[START Data section]

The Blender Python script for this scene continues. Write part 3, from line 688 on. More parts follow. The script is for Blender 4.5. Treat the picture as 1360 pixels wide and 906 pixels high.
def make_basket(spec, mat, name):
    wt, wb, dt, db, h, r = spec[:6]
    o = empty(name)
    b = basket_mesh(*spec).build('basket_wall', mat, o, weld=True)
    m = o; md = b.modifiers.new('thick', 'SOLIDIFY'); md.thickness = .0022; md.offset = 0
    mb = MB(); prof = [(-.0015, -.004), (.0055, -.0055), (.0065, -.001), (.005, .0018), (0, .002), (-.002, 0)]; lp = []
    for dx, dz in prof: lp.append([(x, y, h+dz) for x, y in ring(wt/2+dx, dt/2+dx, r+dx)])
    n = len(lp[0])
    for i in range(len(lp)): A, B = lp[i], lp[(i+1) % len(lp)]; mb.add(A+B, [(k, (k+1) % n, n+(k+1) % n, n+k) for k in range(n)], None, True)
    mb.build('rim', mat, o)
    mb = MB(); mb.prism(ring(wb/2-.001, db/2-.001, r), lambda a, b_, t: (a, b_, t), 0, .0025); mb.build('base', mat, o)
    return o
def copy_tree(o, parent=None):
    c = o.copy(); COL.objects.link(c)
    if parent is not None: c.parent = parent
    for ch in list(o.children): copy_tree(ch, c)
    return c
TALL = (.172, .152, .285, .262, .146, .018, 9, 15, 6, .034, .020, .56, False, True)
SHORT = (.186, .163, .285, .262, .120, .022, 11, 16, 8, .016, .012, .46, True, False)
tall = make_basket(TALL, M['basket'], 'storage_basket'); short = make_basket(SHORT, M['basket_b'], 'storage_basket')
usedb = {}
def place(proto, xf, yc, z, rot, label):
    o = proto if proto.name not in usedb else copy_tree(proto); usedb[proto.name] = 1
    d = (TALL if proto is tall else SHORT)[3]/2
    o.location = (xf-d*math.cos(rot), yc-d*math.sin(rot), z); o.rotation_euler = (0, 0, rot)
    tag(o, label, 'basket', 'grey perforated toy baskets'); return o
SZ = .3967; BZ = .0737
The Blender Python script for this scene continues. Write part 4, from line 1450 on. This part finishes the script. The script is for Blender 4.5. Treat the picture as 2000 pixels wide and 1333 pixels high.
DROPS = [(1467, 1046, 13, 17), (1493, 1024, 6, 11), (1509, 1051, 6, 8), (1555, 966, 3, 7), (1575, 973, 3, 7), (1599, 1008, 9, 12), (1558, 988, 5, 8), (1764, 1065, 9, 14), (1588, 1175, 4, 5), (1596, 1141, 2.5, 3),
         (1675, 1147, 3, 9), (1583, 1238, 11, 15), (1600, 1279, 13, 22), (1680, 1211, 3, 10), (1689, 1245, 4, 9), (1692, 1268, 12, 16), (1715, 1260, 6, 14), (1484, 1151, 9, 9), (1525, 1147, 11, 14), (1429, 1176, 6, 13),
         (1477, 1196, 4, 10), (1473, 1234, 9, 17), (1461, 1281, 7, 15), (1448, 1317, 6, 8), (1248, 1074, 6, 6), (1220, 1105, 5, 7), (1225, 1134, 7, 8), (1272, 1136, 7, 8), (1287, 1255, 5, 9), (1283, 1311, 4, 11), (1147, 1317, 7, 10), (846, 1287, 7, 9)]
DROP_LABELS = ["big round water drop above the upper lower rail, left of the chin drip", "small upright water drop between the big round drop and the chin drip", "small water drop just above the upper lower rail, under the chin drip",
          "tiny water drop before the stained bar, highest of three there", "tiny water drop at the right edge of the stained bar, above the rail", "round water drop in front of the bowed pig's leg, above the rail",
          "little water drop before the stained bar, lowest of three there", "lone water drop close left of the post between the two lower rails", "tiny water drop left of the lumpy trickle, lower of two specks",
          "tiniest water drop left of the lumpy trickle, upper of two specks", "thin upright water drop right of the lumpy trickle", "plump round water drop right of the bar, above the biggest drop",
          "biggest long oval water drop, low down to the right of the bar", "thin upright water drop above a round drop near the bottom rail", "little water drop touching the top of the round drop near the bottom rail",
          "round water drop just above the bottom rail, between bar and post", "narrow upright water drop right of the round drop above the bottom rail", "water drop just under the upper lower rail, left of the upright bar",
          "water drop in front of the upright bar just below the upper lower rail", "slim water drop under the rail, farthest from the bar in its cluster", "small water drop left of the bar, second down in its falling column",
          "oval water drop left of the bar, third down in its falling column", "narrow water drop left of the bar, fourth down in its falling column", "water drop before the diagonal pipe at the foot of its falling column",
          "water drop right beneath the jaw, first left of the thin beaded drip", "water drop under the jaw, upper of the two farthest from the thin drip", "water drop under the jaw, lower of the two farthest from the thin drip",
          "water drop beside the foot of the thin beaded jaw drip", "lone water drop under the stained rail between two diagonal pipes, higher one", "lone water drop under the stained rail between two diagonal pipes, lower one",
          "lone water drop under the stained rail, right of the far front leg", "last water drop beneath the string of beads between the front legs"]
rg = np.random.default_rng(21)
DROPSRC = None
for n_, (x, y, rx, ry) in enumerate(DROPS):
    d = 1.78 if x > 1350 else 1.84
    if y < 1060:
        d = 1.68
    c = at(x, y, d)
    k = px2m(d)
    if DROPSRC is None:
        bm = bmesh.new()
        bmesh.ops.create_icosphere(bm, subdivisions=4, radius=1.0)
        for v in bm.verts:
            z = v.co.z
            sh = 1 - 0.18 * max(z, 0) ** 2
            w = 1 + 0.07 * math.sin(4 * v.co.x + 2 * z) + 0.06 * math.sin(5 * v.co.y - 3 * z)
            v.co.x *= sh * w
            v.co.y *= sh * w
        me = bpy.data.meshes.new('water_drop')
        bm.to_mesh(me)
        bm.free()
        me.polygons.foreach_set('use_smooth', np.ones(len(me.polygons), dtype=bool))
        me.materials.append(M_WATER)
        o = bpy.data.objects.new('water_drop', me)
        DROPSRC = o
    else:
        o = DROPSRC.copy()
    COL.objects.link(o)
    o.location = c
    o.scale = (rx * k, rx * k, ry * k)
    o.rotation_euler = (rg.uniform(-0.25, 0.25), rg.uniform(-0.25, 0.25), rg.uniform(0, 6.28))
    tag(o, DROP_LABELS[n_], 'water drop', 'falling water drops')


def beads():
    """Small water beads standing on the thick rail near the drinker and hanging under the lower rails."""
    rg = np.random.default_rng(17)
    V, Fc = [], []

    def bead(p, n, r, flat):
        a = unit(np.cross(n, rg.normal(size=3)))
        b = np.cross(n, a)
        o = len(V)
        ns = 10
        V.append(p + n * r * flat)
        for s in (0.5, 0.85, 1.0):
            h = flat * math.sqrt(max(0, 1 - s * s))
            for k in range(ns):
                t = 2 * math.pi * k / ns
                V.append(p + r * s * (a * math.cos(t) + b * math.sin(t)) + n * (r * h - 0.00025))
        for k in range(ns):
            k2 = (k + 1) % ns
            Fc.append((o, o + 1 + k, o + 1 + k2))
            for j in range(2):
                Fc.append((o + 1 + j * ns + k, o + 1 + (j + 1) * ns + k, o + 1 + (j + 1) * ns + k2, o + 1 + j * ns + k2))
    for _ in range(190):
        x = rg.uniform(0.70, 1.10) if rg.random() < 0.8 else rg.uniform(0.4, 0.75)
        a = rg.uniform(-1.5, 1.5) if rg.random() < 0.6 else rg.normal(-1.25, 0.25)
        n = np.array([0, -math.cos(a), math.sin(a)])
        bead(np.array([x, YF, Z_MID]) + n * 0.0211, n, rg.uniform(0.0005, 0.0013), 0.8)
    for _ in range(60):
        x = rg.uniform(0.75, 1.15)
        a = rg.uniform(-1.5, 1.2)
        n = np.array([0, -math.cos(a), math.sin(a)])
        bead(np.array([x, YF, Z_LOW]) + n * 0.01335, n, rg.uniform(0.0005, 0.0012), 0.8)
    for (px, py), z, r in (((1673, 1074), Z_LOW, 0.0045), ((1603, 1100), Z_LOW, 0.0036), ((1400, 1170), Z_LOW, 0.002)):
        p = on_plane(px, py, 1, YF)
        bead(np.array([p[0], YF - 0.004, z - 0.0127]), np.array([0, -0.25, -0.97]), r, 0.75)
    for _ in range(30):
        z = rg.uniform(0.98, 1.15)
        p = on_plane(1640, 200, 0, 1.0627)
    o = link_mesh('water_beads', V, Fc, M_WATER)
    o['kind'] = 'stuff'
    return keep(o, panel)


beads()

[END Data section]

Your task: Copy all lines from the material that contain "Python".

Answer to this exercise:
The Blender Python script for this scene continues. Write part 3, from line 688 on. More parts follow. The script is for Blender 4.5. Treat the picture as 1360 pixels wide and 906 pixels high.
The Blender Python script for this scene continues. Write part 4, from line 1450 on. This part finishes the script. The script is for Blender 4.5. Treat the picture as 2000 pixels wide and 1333 pixels high.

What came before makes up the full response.